**WHAT TO PRODUCE:**
Please transcribe the records precisely; pictures stay out of your copy.

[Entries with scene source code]

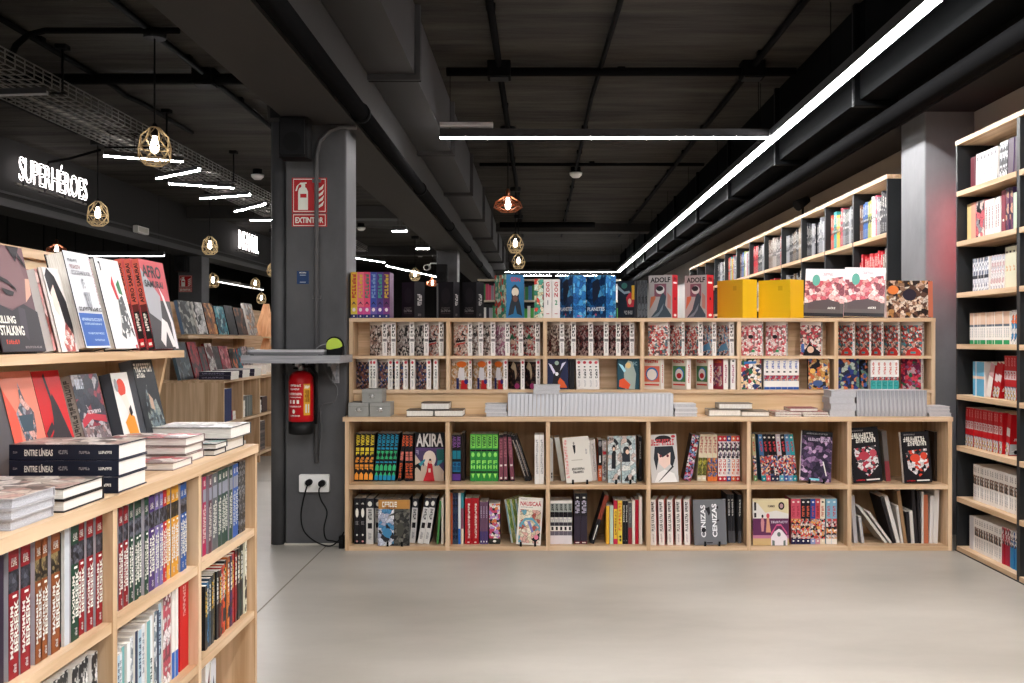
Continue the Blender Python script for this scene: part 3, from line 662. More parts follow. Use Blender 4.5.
# ---- low central bookcase
LB_Y0, LB_Y1 = 6.02, 6.44
e = empty('bookcase', (CX0, LB_Y0, 0), 'low pine bookcase of six double bays facing the aisle', 'bookcase')
LZ = (0.025, 0.388, 0.787)
divs_l = [CX0+i*(CX1-CX0-.024)/6 for i in range(7)]
for i, x in enumerate(divs_l):
    m = MB(); m.box(x, x+.024, LB_Y0+.002, LB_Y1-.012, 0.001, LZ[2]-.026, WZ); part('side_panel' if i in (0, 6) else 'divider', m, e)
for i in range(6):
    a, b = divs_l[i]+.024, divs_l[i+1]
    for z in LZ[:2]:
        m = MB(); m.box(a, b, LB_Y0+.004, LB_Y1-.012, max(.001, z-.026), z, WX); part('shelf', m, e)
m = MB(); m.box(CX0+.01, CX1-.01, LB_Y1-.012, LB_Y1, 0.01, LZ[2]-.026, WOOD('z', '#c9a377', '#b28c60')); part('back_panel', m, e)
m = MB(); m.box(CX0+.03, CX1-.03, LB_Y0+.05, LB_Y1-.05, 0, 0.001, BLK); part('base_sheet', m, e)  # black sheet standing in for the shade under the bookcase, no real base
m = MB(); m.box(CX0-.012, CX1+.004, LB_Y0-.006, LB_Y1, LZ[2]-.026, LZ[2], WX); top('worktop', m, 'continuous pine counter top lying on the low central bookcase', 'counter top')
# ---- upper hutch standing on it
UB0, UB1 = 6.24, 6.44
UX0, UX1 = PX(349, UB0), PX(935.5, UB0)
e = empty('shelf_hutch', (UX0, UB0, LZ[2]), 'shallow pine hutch of twelve bays standing on the counter', 'bookcase')
UZ = (0.937, 1.143, 1.374)
divs_u = [UX0+i*(UX1-UX0-.024)/6 for i in range(7)]
for i, x in enumerate(divs_u):
    m = MB(); m.box(x, x+.024, UB0+.002, UB1-.01, LZ[2], UZ[2]-.022, WZ) if i in (0, 6) else m.box(x, x+.024, UB0+.002, UB1-.01, UZ[0], UZ[2]-.022, WZ); part('side_panel' if i in (0, 6) else 'divider', m, e)
for i in range(6):
    a, b = divs_u[i]+.024, divs_u[i+1]
    m = MB(); m.box(a, b, UB0+.004, UB1-.01, UZ[1]-.017, UZ[1], WX); part('shelf', m, e)
m = MB(); m.box(UX0+.024, UX1-.024, UB0, UB1-.01, UZ[0]-.022, UZ[0], WX); part('bottom_shelf', m, e)
m = MB(); m.box(UX0+.024, UX1-.024, UB0+.02, UB0+.035, LZ[2], UZ[0]-.022, WOOD('x', '#e2c39a', '#cfaa7e')); part('front_board', m, e)
m = MB(); m.box(UX0, UX1, UB1-.01, UB1, UZ[0]-.1, UZ[2]-.022, WX); part('back_panel', m, e)
m = MB(); m.box(UX0, UX1, UB0-.003, UB1, UZ[2]-.022, UZ[2], WX); part('top_board', m, e)

BAY = ['', 'first', 'second', 'third', 'fourth', 'fifth', 'sixth']
def spines(place, st, px0, px1, n, ytop, Y, z, lean=0.0, w=.155, group=None, gap=.96, h=None):
    """n books spine out toward the camera, bottoms from px0 to px1"""
    m = F/Y; hh = h or ((VY+(CZ-z)*m)-ytop)/m/max(.5, math.cos(math.radians(lean))); p = (px1-px0)/n
    t = p*gap/m*math.cos(math.radians(lean)); 
    for i in range(n):
        s_ = st[i % len(st)] if isinstance(st, list) else st
        x = PX(px0+(i+1)*p, Y); ww = w+R.uniform(-.002, .002)
        Rw = Matrix.Rotation(math.radians(lean), 4, 'Y')
        M = T(x, Y+R.uniform(0, .004), z) @ Rw @ Matrix.Rotation(math.pi/2, 4, 'Z')
        put_book(s_, ww, hh, t, M, z, place, x, group)
def faces(place, st, px0, px1, ytop, Y, z, t=.02, roll=0.0, lean=6.0, yaw=0.0, group=None, h=None, label=None, key=None):
    m = F/Y; hh = h or ((VY+(CZ-z)*m)-ytop)/m; w = (px1-px0)/m
    M = T(PX(px0, Y), Y, z) @ Matrix.Rotation(math.radians(yaw), 4, 'Z') @ Matrix.Rotation(math.radians(roll), 4, 'Y') @ Matrix.Rotation(-math.radians(lean), 4, 'X')
    return put_book(st, w, hh, t, M, z, place, key if key is not None else PX((px0+px1)/2, Y), group, label)
def turned(place, st, items, ytop, Y, z, w=.128, group=None, tmax=.036):
    """books standing at an angle: cover to the left, spine to the right; items (cover left px, edge px, spine right px)"""
    m = F/Y; h = ((VY+(CZ-z)*m)-ytop)/m
    for i, it in enumerate(items):
        x0, x1, x2 = it[:3]; s_ = it[3] if len(it) > 3 else st
        X = PX(x1, Y); ta = X/Y; c = (x1-x0)/m; s = (x2-x1)/m; k = math.sqrt(1+ta*ta)
        phi = math.atan(ta)+math.acos(min(.975, max(.6, c/(w*k))))
        t = s/max(.15, (math.sin(phi)-ta*math.cos(phi))); t = min(tmax, max(.014, t))
        M = T(X-w*math.cos(phi), Y+w*math.sin(phi), z) @ Matrix.Rotation(-phi, 4, 'Z')
        put_book(s_, w, h, t, M, z, place, X, group)
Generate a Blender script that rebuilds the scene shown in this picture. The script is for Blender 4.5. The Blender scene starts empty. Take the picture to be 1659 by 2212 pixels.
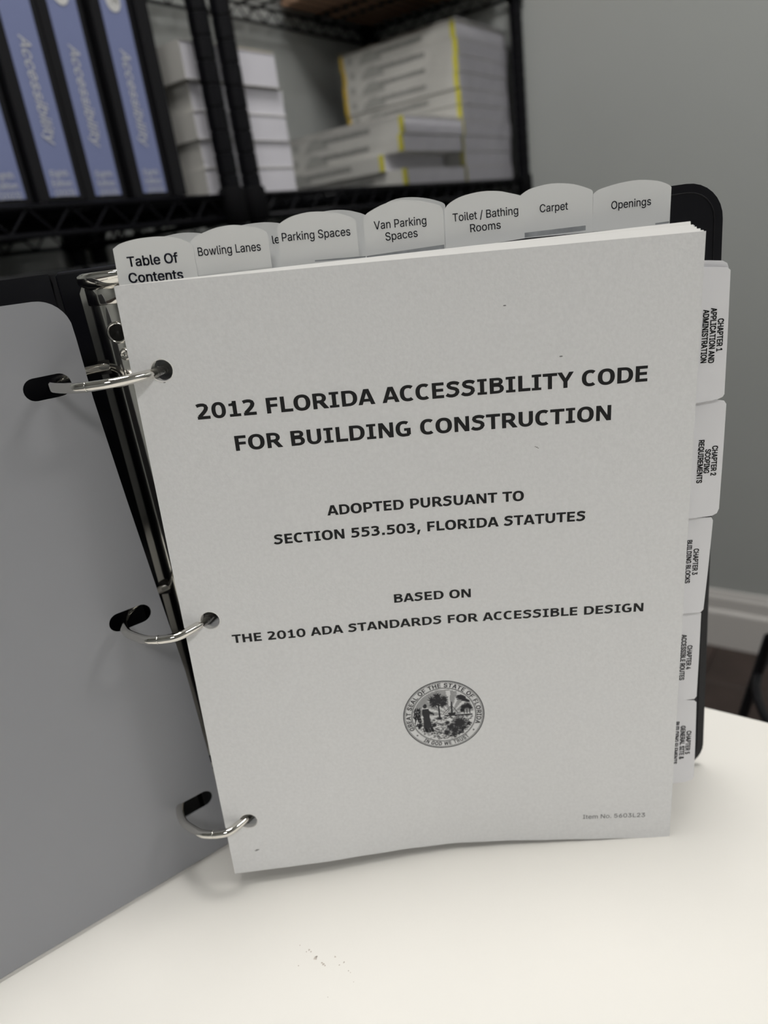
import bpy, bmesh, math, random
from mathutils import Vector, Matrix
C0 = bpy.context.scene.collection
random.seed(7)
TZ = 742.0                       # table top above the floor, mm; all coordinates below are mm, z=0 is the table top
PI = math.pi
ROT = math.radians(53.877)       # the room's axes against the binder's axes
RP = (470.871, 1479.297)         # front right post of the shelving

# ---------------------------------------------------------------- camera
cd = bpy.data.cameras.new('camera'); cam = bpy.data.objects.new('camera', cd); C0.objects.link(cam)
CR = [[0.9912651, -0.0225733, -0.1299385], [0.1293247, 0.3595503, 0.9241205], [-0.025859, 0.9328526, -0.3593289]]
CC = [105.806, -268.915, 292.831]
cam.matrix_world = Matrix(((CR[0][0], CR[1][0], -CR[2][0], CC[0] / 1000), (CR[0][1], CR[1][1], -CR[2][1], CC[1] / 1000),
                           (CR[0][2], CR[1][2], -CR[2][2], (CC[2] + TZ) / 1000), (0, 0, 0, 1)))
cd.sensor_fit = 'HORIZONTAL'; cd.sensor_width = 36.0; cd.lens = 33.568
cd.clip_start = 0.01; cd.clip_end = 50
cd.dof.use_dof = True; cd.dof.focus_distance = 0.284; cd.dof.aperture_fstop = 10.5
bpy.context.scene.camera = cam

# ---------------------------------------------------------------- world, exposure
wd = bpy.data.worlds.new('world'); bpy.context.scene.world = wd; wd.use_nodes = True
wd.node_tree.nodes['Background'].inputs[0].default_value = (1, 1, 1, 1)
wd.node_tree.nodes['Background'].inputs[1].default_value = 0.05
vs = bpy.context.scene.view_settings
vs.view_transform = 'Standard'; vs.look = 'None'; vs.gamma = 1.0; vs.use_curve_mapping = False
vs.exposure = 0.0
PANEL_POWER = 22.3               # emission of the ceiling panels
LX, LY = -1262.0, -615.0         # the panel above the table, in room axes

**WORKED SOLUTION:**
Continue the Blender Python script for this scene: part 3, from line 662. More parts follow. Use Blender 4.5.
# ---- low central bookcase
LB_Y0, LB_Y1 = 6.02, 6.44
e = empty('bookcase', (CX0, LB_Y0, 0), 'low pine bookcase of six double bays facing the aisle', 'bookcase')
LZ = (0.025, 0.388, 0.787)
divs_l = [CX0+i*(CX1-CX0-.024)/6 for i in range(7)]
for i, x in enumerate(divs_l):
    m = MB(); m.box(x, x+.024, LB_Y0+.002, LB_Y1-.012, 0.001, LZ[2]-.026, WZ); part('side_panel' if i in (0, 6) else 'divider', m, e)
for i in range(6):
    a, b = divs_l[i]+.024, divs_l[i+1]
    for z in LZ[:2]:
        m = MB(); m.box(a, b, LB_Y0+.004, LB_Y1-.012, max(.001, z-.026), z, WX); part('shelf', m, e)
m = MB(); m.box(CX0+.01, CX1-.01, LB_Y1-.012, LB_Y1, 0.01, LZ[2]-.026, WOOD('z', '#c9a377', '#b28c60')); part('back_panel', m, e)
m = MB(); m.box(CX0+.03, CX1-.03, LB_Y0+.05, LB_Y1-.05, 0, 0.001, BLK); part('base_sheet', m, e)  # black sheet standing in for the shade under the bookcase, no real base
m = MB(); m.box(CX0-.012, CX1+.004, LB_Y0-.006, LB_Y1, LZ[2]-.026, LZ[2], WX); top('worktop', m, 'continuous pine counter top lying on the low central bookcase', 'counter top')
# ---- upper hutch standing on it
UB0, UB1 = 6.24, 6.44
UX0, UX1 = PX(349, UB0), PX(935.5, UB0)
e = empty('shelf_hutch', (UX0, UB0, LZ[2]), 'shallow pine hutch of twelve bays standing on the counter', 'bookcase')
UZ = (0.937, 1.143, 1.374)
divs_u = [UX0+i*(UX1-UX0-.024)/6 for i in range(7)]
for i, x in enumerate(divs_u):
    m = MB(); m.box(x, x+.024, UB0+.002, UB1-.01, LZ[2], UZ[2]-.022, WZ) if i in (0, 6) else m.box(x, x+.024, UB0+.002, UB1-.01, UZ[0], UZ[2]-.022, WZ); part('side_panel' if i in (0, 6) else 'divider', m, e)
for i in range(6):
    a, b = divs_u[i]+.024, divs_u[i+1]
    m = MB(); m.box(a, b, UB0+.004, UB1-.01, UZ[1]-.017, UZ[1], WX); part('shelf', m, e)
m = MB(); m.box(UX0+.024, UX1-.024, UB0, UB1-.01, UZ[0]-.022, UZ[0], WX); part('bottom_shelf', m, e)
m = MB(); m.box(UX0+.024, UX1-.024, UB0+.02, UB0+.035, LZ[2], UZ[0]-.022, WOOD('x', '#e2c39a', '#cfaa7e')); part('front_board', m, e)
m = MB(); m.box(UX0, UX1, UB1-.01, UB1, UZ[0]-.1, UZ[2]-.022, WX); part('back_panel', m, e)
m = MB(); m.box(UX0, UX1, UB0-.003, UB1, UZ[2]-.022, UZ[2], WX); part('top_board', m, e)

BAY = ['', 'first', 'second', 'third', 'fourth', 'fifth', 'sixth']
def spines(place, st, px0, px1, n, ytop, Y, z, lean=0.0, w=.155, group=None, gap=.96, h=None):
    """n books spine out toward the camera, bottoms from px0 to px1"""
    m = F/Y; hh = h or ((VY+(CZ-z)*m)-ytop)/m/max(.5, math.cos(math.radians(lean))); p = (px1-px0)/n
    t = p*gap/m*math.cos(math.radians(lean)); 
    for i in range(n):
        s_ = st[i % len(st)] if isinstance(st, list) else st
        x = PX(px0+(i+1)*p, Y); ww = w+R.uniform(-.002, .002)
        Rw = Matrix.Rotation(math.radians(lean), 4, 'Y')
        M = T(x, Y+R.uniform(0, .004), z) @ Rw @ Matrix.Rotation(math.pi/2, 4, 'Z')
        put_book(s_, ww, hh, t, M, z, place, x, group)
def faces(place, st, px0, px1, ytop, Y, z, t=.02, roll=0.0, lean=6.0, yaw=0.0, group=None, h=None, label=None, key=None):
    m = F/Y; hh = h or ((VY+(CZ-z)*m)-ytop)/m; w = (px1-px0)/m
    M = T(PX(px0, Y), Y, z) @ Matrix.Rotation(math.radians(yaw), 4, 'Z') @ Matrix.Rotation(math.radians(roll), 4, 'Y') @ Matrix.Rotation(-math.radians(lean), 4, 'X')
    return put_book(st, w, hh, t, M, z, place, key if key is not None else PX((px0+px1)/2, Y), group, label)
def turned(place, st, items, ytop, Y, z, w=.128, group=None, tmax=.036):
    """books standing at an angle: cover to the left, spine to the right; items (cover left px, edge px, spine right px)"""
    m = F/Y; h = ((VY+(CZ-z)*m)-ytop)/m
    for i, it in enumerate(items):
        x0, x1, x2 = it[:3]; s_ = it[3] if len(it) > 3 else st
        X = PX(x1, Y); ta = X/Y; c = (x1-x0)/m; s = (x2-x1)/m; k = math.sqrt(1+ta*ta)
        phi = math.atan(ta)+math.acos(min(.975, max(.6, c/(w*k))))
        t = s/max(.15, (math.sin(phi)-ta*math.cos(phi))); t = min(tmax, max(.014, t))
        M = T(X-w*math.cos(phi), Y+w*math.sin(phi), z) @ Matrix.Rotation(-phi, 4, 'Z')
        put_book(s_, w, h, t, M, z, place, X, group)
Generate a Blender script that rebuilds the scene shown in this picture. The script is for Blender 4.5. The Blender scene starts empty. Take the picture to be 1659 by 2212 pixels.
import bpy, bmesh, math, random
from mathutils import Vector, Matrix
C0 = bpy.context.scene.collection
random.seed(7)
TZ = 742.0                       # table top above the floor, mm; all coordinates below are mm, z=0 is the table top
PI = math.pi
ROT = math.radians(53.877)       # the room's axes against the binder's axes
RP = (470.871, 1479.297)         # front right post of the shelving

# ---------------------------------------------------------------- camera
cd = bpy.data.cameras.new('camera'); cam = bpy.data.objects.new('camera', cd); C0.objects.link(cam)
CR = [[0.9912651, -0.0225733, -0.1299385], [0.1293247, 0.3595503, 0.9241205], [-0.025859, 0.9328526, -0.3593289]]
CC = [105.806, -268.915, 292.831]
cam.matrix_world = Matrix(((CR[0][0], CR[1][0], -CR[2][0], CC[0] / 1000), (CR[0][1], CR[1][1], -CR[2][1], CC[1] / 1000),
                           (CR[0][2], CR[1][2], -CR[2][2], (CC[2] + TZ) / 1000), (0, 0, 0, 1)))
cd.sensor_fit = 'HORIZONTAL'; cd.sensor_width = 36.0; cd.lens = 33.568
cd.clip_start = 0.01; cd.clip_end = 50
cd.dof.use_dof = True; cd.dof.focus_distance = 0.284; cd.dof.aperture_fstop = 10.5
bpy.context.scene.camera = cam

# ---------------------------------------------------------------- world, exposure
wd = bpy.data.worlds.new('world'); bpy.context.scene.world = wd; wd.use_nodes = True
wd.node_tree.nodes['Background'].inputs[0].default_value = (1, 1, 1, 1)
wd.node_tree.nodes['Background'].inputs[1].default_value = 0.05
vs = bpy.context.scene.view_settings
vs.view_transform = 'Standard'; vs.look = 'None'; vs.gamma = 1.0; vs.use_curve_mapping = False
vs.exposure = 0.0
PANEL_POWER = 22.3               # emission of the ceiling panels
LX, LY = -1262.0, -615.0         # the panel above the table, in room axes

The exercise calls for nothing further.